* Available data:
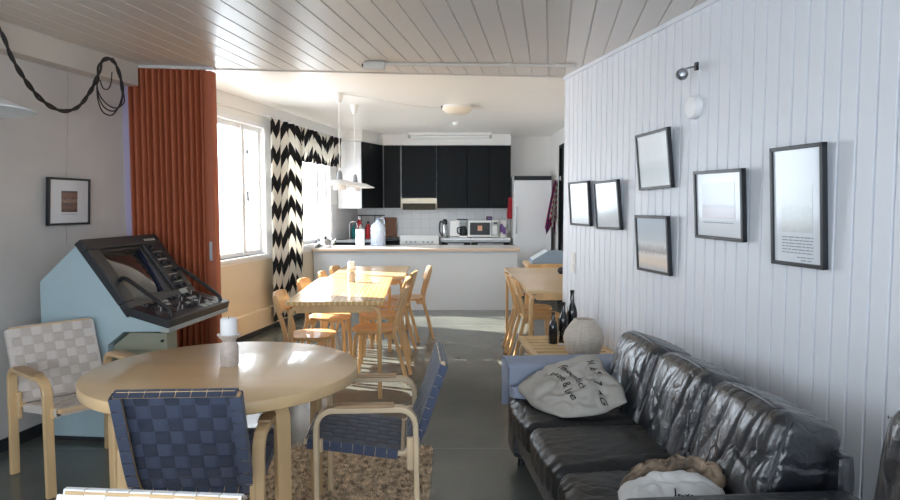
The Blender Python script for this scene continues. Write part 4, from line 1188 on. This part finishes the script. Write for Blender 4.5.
m = MB(); pts = [(-1.52,10.2,.9), (-1.52,10.2,1.1)] + [(-1.52+.06-.06*math.cos(a), 10.2, 1.1+.06*math.sin(a)) for a in [PI*i/8 for i in range(1, 9)]] + [(-1.40,10.2,1.06)]
m.tube(pts, .011, 10); m.build('tap', M_steel, t, smooth=True)
# stove
t = thing('stove', 'white electric stove with a row of knobs under the cooker hood', 'stove', (-.47, 10.7, 0))
m = MB(); m.box(-.30, .30, -.31, .28, .06, .90); m.build('body', M_whiteplastic, t, bevel=.006)
m = MB(); m.box(-.30, .30, -.345, -.30, .80, .945); pn = m.build('control_panel', M_whiteplastic, t, bevel=.008)
for x in (-.2, -.13, -.06, .06, .13, .2):
    k = MB(); k.tube([(x,-.345,.845), (x,-.37,.845)], .016, 14); k.build('knob', M_cgrey, pn, smooth=True)
m = MB(); m.box(-.28, .28, -.335, -.312, .2, .76); dd = m.build('oven_door', M_whiteplastic, t, bevel=.005)
k = MB(); k.box(-.19, .19, -.338, -.334, .34, .6); k.build('window', M_blackplastic, dd)
k = MB(); k.tube([(-.22,-.335,.72), (-.22,-.365,.72), (.22,-.365,.72), (.22,-.335,.72)], .008, 8); k.build('handle', M_steel, dd, smooth=True)
for x, y in ((-.15,-.14), (.15,-.14), (-.15,.13), (.15,.13)):
    m = MB(); m.lathe([(.085,.90), (.085,.908), (.078,.91), (0,.91)], 28, (x, y, 0)); m.build('hotplate', M_blackplastic, t, smooth=True)
m = MB(); m.box(-.28, .28, -.28, .26, 0, .06); m.build('plinth', M_dark, t)
# hood
t = thing('cooker_hood', 'cream cooker hood with a smoked glass front over the stove', 'cooker hood', (-.49, 10.8, 1.335))
m = MB(); m.prism([(-.16,.085), (-.16,.18), (.18,.18), (.18,0), (-.10,0)], 'x', -.28, .285); m.build('body', M_hood, t, bevel=.004)
m = MB(); m.prism([(-.168,.0), (-.168,.1), (-.158,.1), (-.158,.0)], 'x', -.255, .26); m.build('visor', M_hoodglass, t)
# wall cabinets
def wall_cabinet(label, x0, x1, z0, z1, nd=1, bm_=M_white):
    t = thing('wall_cabinet', label, 'cabinet', ((x0+x1)/2, 10.8, z0), 0, 'black wall cabinets'); w = x1-x0; h = z1-z0
    m = MB(); m.box(-w/2, w/2, -.128, .18, 0, h); m.build('body', bm_, t)
    for i in range(nd):
        a, b = -w/2+w*i/nd+.006, -w/2+w*(i+1)/nd-.003
        m = MB(); m.box(a, b, -.15, -.13, .003, h-.003); m.build('door', M_black, t, bevel=.002)
    return t
wall_cabinet('narrow black wall cabinet between corner unit and cooker hood', -1.045, -.778, 1.36, 2.34)
wall_cabinet('short black wall cabinet directly above the cooker hood', -.768, -.212, 1.52, 2.34)
wall_cabinet('black wall cabinet right of the cooker hood, above the coffee maker', -.20, .268, 1.36, 2.34, 1, M_black)
wall_cabinet('double-door black wall cabinet beside the fridge, above the microwave', .272, .955, 1.36, 2.34, 2, M_black)
t = thing('corner_wall_cabinet', 'corner wall cabinet with white side and black angled door by the window', 'cabinet', (0,0,1.36))
m = MB(); m.prism([(ww(10.0)+.02,10.0), (-1.31,10.0), (-1.06,10.66), (-1.06,10.98), (ww(10.98)+.02,10.98)], 'z', 0, .98); m.build('body', M_white, t)
dv = Vector((.25,.66,0)).normalized(); nv = Vector((.66,-.25,0)).normalized(); p0 = Vector((-1.31,10.0,0)); l_ = Vector((.25,.66,0)).length
m = MB(); m.M = Matrix(((dv.x, nv.x, 0, p0.x), (dv.y, nv.y, 0, p0.y), (0,0,1,0), (0,0,0,1))); m.box(.004, l_-.03, .002, .02, .003, .977); m.build('door', M_black, t, bevel=.002)
# fridge
t = thing('refrigerator', 'tall white fridge with a black top band at the right of kitchen', 'fridge', (1.26, 10.65, 0))
m = MB(); m.box(-.285, .285, -.31, .33, .05, 1.85); m.build('body', M_whiteplastic, t, bevel=.006)
m = MB(); m.box(-.285, .285, -.35, -.312, .06, 1.785); dd = m.build('door', M_white, t, bevel=.006)
k = MB(); k.tube([(-.25,-.35,1.38), (-.25,-.385,1.38), (-.25,-.385,.98), (-.25,-.35,.98)], .010, 10); k.build('handle', M_chrome, dd, smooth=True)
m = MB(); m.box(-.285, .285, -.352, -.312, 1.79, 1.85); m.build('top_band', M_blackplastic, t, bevel=.003)
m = MB(); m.box(-.27, .27, -.29, .31, 0, .05); m.build('plinth', M_dark, t)

# towels on the kitchen right wall
def towel(label, y, z, lx, ly, drop, mat_, seed, x=1.60):
    def f(u, v):
        k = .12+.88*v**.8
        xx = x-.012-lx*k*(.5+.5*math.cos(u*PI)) - .008*math.sin(u*17+seed)*v
        yy = y+(u-.5)*ly*k+.018*math.sin(u*21+seed)*v
        zz = z-drop*(v)*(1-.10*math.sin(u*9+seed)*v)
        return (xx, yy, zz)
    m = MB(); m.grid(f, 40, 24, lambda u, v: (u*.7, v)); m.grid(lambda u, v: tuple(Vector(f(u, v))+Vector((.004,.004,0))), 40, 24, lambda u, v: (u*.7, v), flip=True)
    o = m.build('towel', mat_, None, smooth='all'); tag(o, label, 'towel', 'towels hung beside the fridge')
towel('red and white checked towel hanging beside the fridge', 9.97, 1.77, .13, .22, .62, M_towel, 1.0)
towel('dark purple and red checked towel hanging behind the red-white one', 10.12, 1.78, .17, .12, .74, M_towel2, 2.6)
m = MB(); m.tube([(1.62,10.05,1.8), (1.57,10.05,1.8), (1.56,10.05,1.82)], .007, 8); m.box(1.605, 1.62, 9.9, 10.2, 1.77, 1.83); o = m.build('towel_rail', M_white, None); tag(o, 'white hook strip holding the towels beside fridge', 'hook strip')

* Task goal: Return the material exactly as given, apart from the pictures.

* Reply to the exercise:
The Blender Python script for this scene continues. Write part 4, from line 1188 on. This part finishes the script. Write for Blender 4.5.
m = MB(); pts = [(-1.52,10.2,.9), (-1.52,10.2,1.1)] + [(-1.52+.06-.06*math.cos(a), 10.2, 1.1+.06*math.sin(a)) for a in [PI*i/8 for i in range(1, 9)]] + [(-1.40,10.2,1.06)]
m.tube(pts, .011, 10); m.build('tap', M_steel, t, smooth=True)
# stove
t = thing('stove', 'white electric stove with a row of knobs under the cooker hood', 'stove', (-.47, 10.7, 0))
m = MB(); m.box(-.30, .30, -.31, .28, .06, .90); m.build('body', M_whiteplastic, t, bevel=.006)
m = MB(); m.box(-.30, .30, -.345, -.30, .80, .945); pn = m.build('control_panel', M_whiteplastic, t, bevel=.008)
for x in (-.2, -.13, -.06, .06, .13, .2):
    k = MB(); k.tube([(x,-.345,.845), (x,-.37,.845)], .016, 14); k.build('knob', M_cgrey, pn, smooth=True)
m = MB(); m.box(-.28, .28, -.335, -.312, .2, .76); dd = m.build('oven_door', M_whiteplastic, t, bevel=.005)
k = MB(); k.box(-.19, .19, -.338, -.334, .34, .6); k.build('window', M_blackplastic, dd)
k = MB(); k.tube([(-.22,-.335,.72), (-.22,-.365,.72), (.22,-.365,.72), (.22,-.335,.72)], .008, 8); k.build('handle', M_steel, dd, smooth=True)
for x, y in ((-.15,-.14), (.15,-.14), (-.15,.13), (.15,.13)):
    m = MB(); m.lathe([(.085,.90), (.085,.908), (.078,.91), (0,.91)], 28, (x, y, 0)); m.build('hotplate', M_blackplastic, t, smooth=True)
m = MB(); m.box(-.28, .28, -.28, .26, 0, .06); m.build('plinth', M_dark, t)
# hood
t = thing('cooker_hood', 'cream cooker hood with a smoked glass front over the stove', 'cooker hood', (-.49, 10.8, 1.335))
m = MB(); m.prism([(-.16,.085), (-.16,.18), (.18,.18), (.18,0), (-.10,0)], 'x', -.28, .285); m.build('body', M_hood, t, bevel=.004)
m = MB(); m.prism([(-.168,.0), (-.168,.1), (-.158,.1), (-.158,.0)], 'x', -.255, .26); m.build('visor', M_hoodglass, t)
# wall cabinets
def wall_cabinet(label, x0, x1, z0, z1, nd=1, bm_=M_white):
    t = thing('wall_cabinet', label, 'cabinet', ((x0+x1)/2, 10.8, z0), 0, 'black wall cabinets'); w = x1-x0; h = z1-z0
    m = MB(); m.box(-w/2, w/2, -.128, .18, 0, h); m.build('body', bm_, t)
    for i in range(nd):
        a, b = -w/2+w*i/nd+.006, -w/2+w*(i+1)/nd-.003
        m = MB(); m.box(a, b, -.15, -.13, .003, h-.003); m.build('door', M_black, t, bevel=.002)
    return t
wall_cabinet('narrow black wall cabinet between corner unit and cooker hood', -1.045, -.778, 1.36, 2.34)
wall_cabinet('short black wall cabinet directly above the cooker hood', -.768, -.212, 1.52, 2.34)
wall_cabinet('black wall cabinet right of the cooker hood, above the coffee maker', -.20, .268, 1.36, 2.34, 1, M_black)
wall_cabinet('double-door black wall cabinet beside the fridge, above the microwave', .272, .955, 1.36, 2.34, 2, M_black)
t = thing('corner_wall_cabinet', 'corner wall cabinet with white side and black angled door by the window', 'cabinet', (0,0,1.36))
m = MB(); m.prism([(ww(10.0)+.02,10.0), (-1.31,10.0), (-1.06,10.66), (-1.06,10.98), (ww(10.98)+.02,10.98)], 'z', 0, .98); m.build('body', M_white, t)
dv = Vector((.25,.66,0)).normalized(); nv = Vector((.66,-.25,0)).normalized(); p0 = Vector((-1.31,10.0,0)); l_ = Vector((.25,.66,0)).length
m = MB(); m.M = Matrix(((dv.x, nv.x, 0, p0.x), (dv.y, nv.y, 0, p0.y), (0,0,1,0), (0,0,0,1))); m.box(.004, l_-.03, .002, .02, .003, .977); m.build('door', M_black, t, bevel=.002)
# fridge
t = thing('refrigerator', 'tall white fridge with a black top band at the right of kitchen', 'fridge', (1.26, 10.65, 0))
m = MB(); m.box(-.285, .285, -.31, .33, .05, 1.85); m.build('body', M_whiteplastic, t, bevel=.006)
m = MB(); m.box(-.285, .285, -.35, -.312, .06, 1.785); dd = m.build('door', M_white, t, bevel=.006)
k = MB(); k.tube([(-.25,-.35,1.38), (-.25,-.385,1.38), (-.25,-.385,.98), (-.25,-.35,.98)], .010, 10); k.build('handle', M_chrome, dd, smooth=True)
m = MB(); m.box(-.285, .285, -.352, -.312, 1.79, 1.85); m.build('top_band', M_blackplastic, t, bevel=.003)
m = MB(); m.box(-.27, .27, -.29, .31, 0, .05); m.build('plinth', M_dark, t)

# towels on the kitchen right wall
def towel(label, y, z, lx, ly, drop, mat_, seed, x=1.60):
    def f(u, v):
        k = .12+.88*v**.8
        xx = x-.012-lx*k*(.5+.5*math.cos(u*PI)) - .008*math.sin(u*17+seed)*v
        yy = y+(u-.5)*ly*k+.018*math.sin(u*21+seed)*v
        zz = z-drop*(v)*(1-.10*math.sin(u*9+seed)*v)
        return (xx, yy, zz)
    m = MB(); m.grid(f, 40, 24, lambda u, v: (u*.7, v)); m.grid(lambda u, v: tuple(Vector(f(u, v))+Vector((.004,.004,0))), 40, 24, lambda u, v: (u*.7, v), flip=True)
    o = m.build('towel', mat_, None, smooth='all'); tag(o, label, 'towel', 'towels hung beside the fridge')
towel('red and white checked towel hanging beside the fridge', 9.97, 1.77, .13, .22, .62, M_towel, 1.0)
towel('dark purple and red checked towel hanging behind the red-white one', 10.12, 1.78, .17, .12, .74, M_towel2, 2.6)
m = MB(); m.tube([(1.62,10.05,1.8), (1.57,10.05,1.8), (1.56,10.05,1.82)], .007, 8); m.box(1.605, 1.62, 9.9, 10.2, 1.77, 1.83); o = m.build('towel_rail', M_white, None); tag(o, 'white hook strip holding the towels beside fridge', 'hook strip')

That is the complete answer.